I screamed out of the window “WHAF WHAF WHAF!” (like a dog barking) and yanked the kitchen window shut with a bang. Then I went to bathroom window and repeated the procedure – but this time (noticing that I got the dogs’ attention with my going on) growled loudly for extra measure!
It was then that I noticed the people living in the block across from us, were staring open mouthed at me. I felt so bad and embarrassed, I didn’t want to leave the house for the rest of the day!
But, luckily, someone got the message that their dogs were a problem – and we didn’t hear them yap for the rest of the day.
Bwa-ha!!!! You barked and growled back at the dogs! That’s awesomeness!!! And – like you say – the dog-owners got the point!
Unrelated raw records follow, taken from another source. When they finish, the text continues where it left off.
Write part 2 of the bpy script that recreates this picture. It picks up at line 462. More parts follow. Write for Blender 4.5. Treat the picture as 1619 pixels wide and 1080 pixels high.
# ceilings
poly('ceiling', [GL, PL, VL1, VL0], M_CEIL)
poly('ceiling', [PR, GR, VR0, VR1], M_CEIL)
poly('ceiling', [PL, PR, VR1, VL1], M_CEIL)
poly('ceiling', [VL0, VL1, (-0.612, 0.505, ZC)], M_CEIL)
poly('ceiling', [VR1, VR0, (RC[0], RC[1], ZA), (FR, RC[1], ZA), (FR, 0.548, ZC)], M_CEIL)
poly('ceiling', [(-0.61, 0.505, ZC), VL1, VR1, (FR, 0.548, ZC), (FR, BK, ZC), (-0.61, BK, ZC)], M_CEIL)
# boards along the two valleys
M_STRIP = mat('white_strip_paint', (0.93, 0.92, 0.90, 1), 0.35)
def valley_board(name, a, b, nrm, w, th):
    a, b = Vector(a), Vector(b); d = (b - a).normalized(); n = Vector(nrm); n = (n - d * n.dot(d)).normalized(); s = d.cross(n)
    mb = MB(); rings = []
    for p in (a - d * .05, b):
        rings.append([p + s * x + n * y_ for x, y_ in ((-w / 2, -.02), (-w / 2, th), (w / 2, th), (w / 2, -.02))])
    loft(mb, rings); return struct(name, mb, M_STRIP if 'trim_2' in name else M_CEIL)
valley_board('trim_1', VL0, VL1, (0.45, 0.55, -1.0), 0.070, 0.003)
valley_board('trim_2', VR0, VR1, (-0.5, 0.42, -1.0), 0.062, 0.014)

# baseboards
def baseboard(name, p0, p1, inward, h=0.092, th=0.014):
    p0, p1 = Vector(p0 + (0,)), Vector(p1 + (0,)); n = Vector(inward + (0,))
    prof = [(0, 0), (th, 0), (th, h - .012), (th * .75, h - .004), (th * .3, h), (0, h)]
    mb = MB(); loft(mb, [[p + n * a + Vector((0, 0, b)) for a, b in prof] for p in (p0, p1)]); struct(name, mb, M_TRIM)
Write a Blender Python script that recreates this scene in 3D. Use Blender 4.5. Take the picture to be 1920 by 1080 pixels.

Thanks for sharing, Anita. 🙂
Once I had to contact the sales manager for one of the companies I dealt with in my job—after drinking (rapidly) a couple of Diet Cokes. As he said, “Hello?” I opened my mouth and a belch reminiscent of a sonic boom propelled out of my mouth! I quickly hung up the phone and called again—he asked, “Did you just try to call/” Well, no way was I gonna tell the truth on that one!
Holly… I almost spat my coffee – reading your post… you painted such a vivid picture of your belch! I love it! I’m still giggling….. 🙂
Thanks for the laughs! I once broke the strap off a sandal while walking a new client (big corporate) through one of my buildings.
Aahhh…. the “Awkward-Corporate” moments… there could be a BOOK written on those alone!!! (tee-hee!)